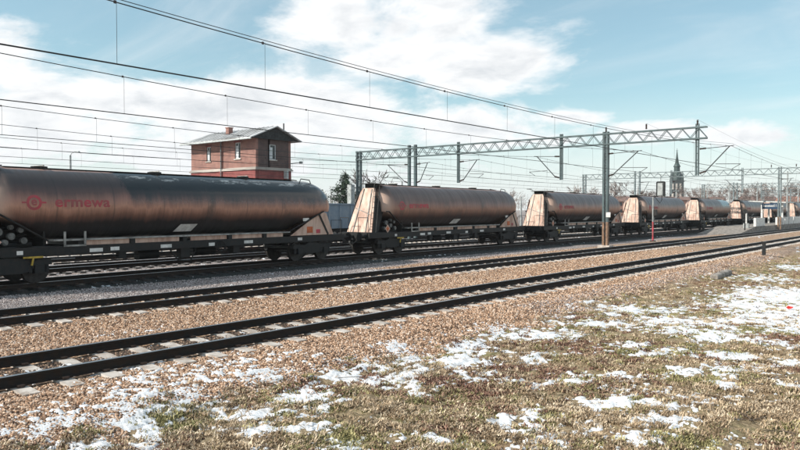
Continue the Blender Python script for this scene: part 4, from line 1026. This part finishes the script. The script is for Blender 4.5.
def evergreen(label, x, y, H, seed, wid=0.26):
    r = random.Random(seed); o = thing('evergreen_tree', label, 'tree', (x, y, -0.3))
    MB().tube([(0,0,0),(0.05,0,H*0.5),(0,0,H*0.97)], [H*0.02, H*0.013, 0.02], 7).build('trunk', M['bark'], o)
    mb = MB(); br = MB()
    nb = 150
    for i in range(nb):
        k = (i+r.random())/nb; z = H*(0.10+0.88*k); L = H*wid*(1-k)**0.75*r.uniform(0.6, 1.15)+0.15; a = r.uniform(0, 6.283)
        d = Vector((math.cos(a), math.sin(a), r.uniform(-0.1, 0.35))); br.tube([(0,0,z), tuple(Vector((0,0,z))+d*L)], [0.04, 0.01], 3, False)
        for j in range(int(14+34*(1-k))):
            q = r.uniform(0.15, 1.05); c = Vector((0,0,z)) + d*L*q + Vector((r.gauss(0,.16), r.gauss(0,.16), r.gauss(0,.14)))
            s_ = r.uniform(0.09, 0.22); u = Vector((r.gauss(0,1), r.gauss(0,1), r.gauss(0,.6))).normalized(); v = u.cross(Vector((r.gauss(0,1), r.gauss(0,1), r.gauss(0,1)))).normalized()
            mb.add([c-u*s_, c+v*s_*0.4, c+u*s_, c-v*s_*0.4], [(0,1,2,3)])
    br.build('branches', M['bark'], o, fix=False); mb.build('crown', M['needle'], o, fix=False)
    return o
evergreen('dark evergreen tree behind the blue grey wagon, left of the portal column', -59.4, 61.2, 7.2, 5, 0.46)
evergreen('small narrow evergreen just left of the taller one', -62.5, 60.0, 5.2, 6, 0.40)
bare_tree('bare_tree', 'leafless tree between the two left portal columns', -62.8, 71.3, 10.6, BT[0], 'leafless trees')
bare_tree('bare_tree', 'leafless tree just right of the dark evergreen', -66.5, 72.5, 8.8, BT[1], 'leafless trees', 1)
def world(px, zc):
    u = (px-400)/FPX; r = u*zc; return r*CT-zc*ST, r*ST+zc*CT
far_t = [(588,150,7.2),(603,165,7.8),(574,140,6.0),(628,185,9.5),(643,190,8.2),(655,205,8.0),(700,215,8.5),(716,235,10.5),(728,225,9.3),(742,240,11),(757,255,11.5),(768,250,10.6),(781,270,12.0),(793,265,12.5),(806,280,12),(822,270,12.5),(496,150,6.4),(512,160,6.2),(694,250,10),(750,230,9)]
pos_words = ['left of the main lattice mast', 'just left of the main lattice mast', 'small one farthest left of the mast', 'between the main mast and the signal', 'right behind the signal head', 'between the signal and the church spire', 'right of the factory', 'wide crown right of the suspended post', 'beside the second portal mast, left side', 'left of the platform canopy', 'above the end of the canopy roof', 'above the canopy sign', 'right of the second portal mast', 'near the right edge', 'at the very right edge', 'beyond the right edge', 'above the second tank wagon end', 'above the gap after the second tank wagon', 'behind the factory roof', 'low one left of the canopy']
for i, ((px, zc, H), wd) in enumerate(zip(far_t, pos_words)):
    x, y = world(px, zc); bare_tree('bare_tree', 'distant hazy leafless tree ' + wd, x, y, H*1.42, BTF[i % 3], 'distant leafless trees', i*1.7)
# far wood line
def wood():
    r = random.Random(9); mb = MB()
    for i in range(420):
        px = r.uniform(-60, 900); zc = r.uniform(420, 620); x, y = world(px, zc); H = r.uniform(13, 19) + (4 if px > 690 else 0)
        mb.tube([(x,y,-0.3),(x+r.uniform(-.3,.3),y,H*0.6)], [0.25, 0.1], 3, False)
        for j in range(70):
            a = r.uniform(0, 6.283); q = r.random(); c = Vector((x+math.cos(a)*H*0.28*q, y+math.sin(a)*H*0.28*q, H*r.uniform(0.35, 1.0)*(1-0.25*q)))
            d = Vector((r.gauss(0,1), r.gauss(0,1), abs(r.gauss(0.6,1)))).normalized(); s_ = r.uniform(0.7, 1.6); u = d.cross(Vector((0.3,0.5,0.8))).normalized()*0.11
            mb.add([c-d*s_-u, c-d*s_+u, c+d*s_], [(0,1,2)])
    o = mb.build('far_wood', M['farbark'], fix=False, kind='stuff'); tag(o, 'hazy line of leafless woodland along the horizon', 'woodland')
wood()

# ------------------------------------------------------------------ church steeple and far buildings
cx, cy = world(676.5, 380)
ch = thing('church_steeple', 'tall dark church steeple with pointed copper spire rising behind the train', 'church', (cx, cy, -0.3), TH*0.4)
MB().box(-3.5, 3.5, -3.5, 3.5, 0, 18.5).build('tower', M['darkstone'], ch)
for sx_ in (-1, 0, 1):
    for z in (9, 14):
        MB().box(sx_*2-0.5, sx_*2+0.5, -3.58, -3.502, z, z+3.2).build('louvred_window', M['farwall'], ch); MB().box(3.502, 3.58, sx_*2-0.5, sx_*2+0.5, z, z+3.2).build('louvred_window', M['farwall'], ch)
MB().box(-3.6, 3.6, -3.6, 3.6, 18.5, 19.1).build('cornice', M['darkstone'], ch)
for ex in (-1, 1):
    for ey in (-1, 1): MB().tube([(ex*3.0, ey*3.0, 19.1), (ex*3.0, ey*3.0, 20.6), (ex*3.0, ey*3.0, 24.0)], [0.55, 0.5, 0.04], 6).build('corner_turret', M['copper'], ch)
MB().tube([(0,0,19.1),(0,0,20.8),(0,0,23.6),(0,0,24.2),(0,0,26.2),(0,0,26.6),(0,0,28.5),(0,0,33.5),(0,0,35.6)], [3.5,3.2,2.2,1.6,1.5,1.9,1.0,0.36,0.12], 8).build('spire', M['copper'], ch)
MB().bar((-0.6,0,35.4),(0.6,0,35.4),0.15).bar((0,0,35.0),(0,0,36.6),0.15).build('cross', M['copper'], ch)
x, y = world(640, 372)
def block(name, label, px0, px1, zc, z1, wallm, roofm, roof_h, nwin, cat='building', zbase=-0.3):
    a = Vector(world(px0, zc)).to_3d(); c = Vector(world(px1, zc)).to_3d(); L = (c-a).length; ang = math.atan2(c.y-a.y, c.x-a.x)
    o = thing(name, label, cat, (a.x, a.y, zbase), ang); dp = max(8, L*0.35)
    MB().box(0, L, 0, dp, 0, z1).build('wall', wallm, o)
    if roof_h: MB().prism([(-0.5, z1), (dp+0.5, z1), (dp/2, z1+roof_h)], 'x', -0.5, L+0.5).build('roof', roofm, o)
    else: MB().box(-0.2, L+0.2, -0.2, dp+0.2, z1, z1+0.4).build('roof', roofm, o)
    for i in range(nwin):
        for z in np.arange(1.6, z1-1.6, 3.0):
            xx = L*(i+0.5)/nwin
            wd = MB().box(xx-0.6, xx+0.6, -0.05, -0.002, z, z+1.5).build('window', M['glass'], o); 
    return o
block('factory', 'long low pinkish brick factory right of the church steeple', 668, 726, 330, 7.6, M['farbrick'], M['farroof'], 1.6, 14)
block('warehouse', 'small brick warehouse with brown roof between mast and signal', 614, 636, 300, 6.6, M['farbrick'], M['farroof'], 2.2, 5)
block('town_house', 'pale rendered house under the church steeple', 655, 672, 345, 7.2, M['farwall'], M['farroof'], 2.5, 4)
block('town_house', 'pale block far right behind the platform canopy', 745, 778, 360, 7.8, M['farwall'], M['farroof'], 2.2, 6)
block('town_house', 'low pale house at the right edge beyond the platform', 784, 812, 340, 7.0, M['farwall'], M['farbrick'], 2.6, 5)

# ------------------------------------------------------------------ signal beside the middle track
sg = thing('signal_post', 'railway colour light signal on a thin red and white post right of the mast', 'signal', (-21.3, 60.4, -0.25))
MB().tube([(0,0,0.05),(0,0,1.7)], 0.07, 10).build('red_post', M['red'], sg, label='faded red lower length of post')
MB().tube([(0,0,1.702),(0,0,3.85)], 0.065, 10).build('white_post', M['mastlight'], sg, label='pale upper length of post')
MB().box(-0.2,0.2,-0.2,0.2,-0.1,0.06).build('foot', M['black'], sg)
MB().box(0.07,0.32,-0.14,0.14,2.25,2.75).build('relay_box', M['black'], sg)
hd = MB().box(0.30, 0.86, 0.10, 0.34, 3.95, 5.1).box(0.36,0.80,0.02,0.099,4.0,5.05).build('signal_head', M['mastlight'], sg)
MB().box(0.24, 0.299, 0.04, 0.40, 3.9, 5.15).box(0.861,0.92,0.04,0.40,3.9,5.15).box(0.30,0.86,0.04,0.40,5.101,5.2).build('head_surround', M['black'], hd)
MB().tube([(0,0,3.8),(0.12,0.1,3.85),(0.5,0.25,3.3),(0.66,0.25,3.6),(0.66,0.25,3.95)], 0.03, 6).build('bracket', M['black'], sg)
for z in (4.15, 4.5, 4.85): MB().tube([(0.58,0.34,z),(0.58,0.62,z)], 0.10, 10).build('lamp_hood', M['black'], hd)
MB().tube([(0.58,0.2,5.2),(0.58,0.2,5.75)], 0.02, 5).build('finial', M['black'], sg)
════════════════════
— REQUEST —
Copy each line of the listing that includes "world".

— TASK RESULT —
def world(px, zc):
    x, y = world(px, zc); bare_tree('bare_tree', 'distant hazy leafless tree ' + wd, x, y, H*1.42, BTF[i % 3], 'distant leafless trees', i*1.7)
        px = r.uniform(-60, 900); zc = r.uniform(420, 620); x, y = world(px, zc); H = r.uniform(13, 19) + (4 if px > 690 else 0)
cx, cy = world(676.5, 380)
x, y = world(640, 372)
    a = Vector(world(px0, zc)).to_3d(); c = Vector(world(px1, zc)).to_3d(); L = (c-a).length; ang = math.atan2(c.y-a.y, c.x-a.x)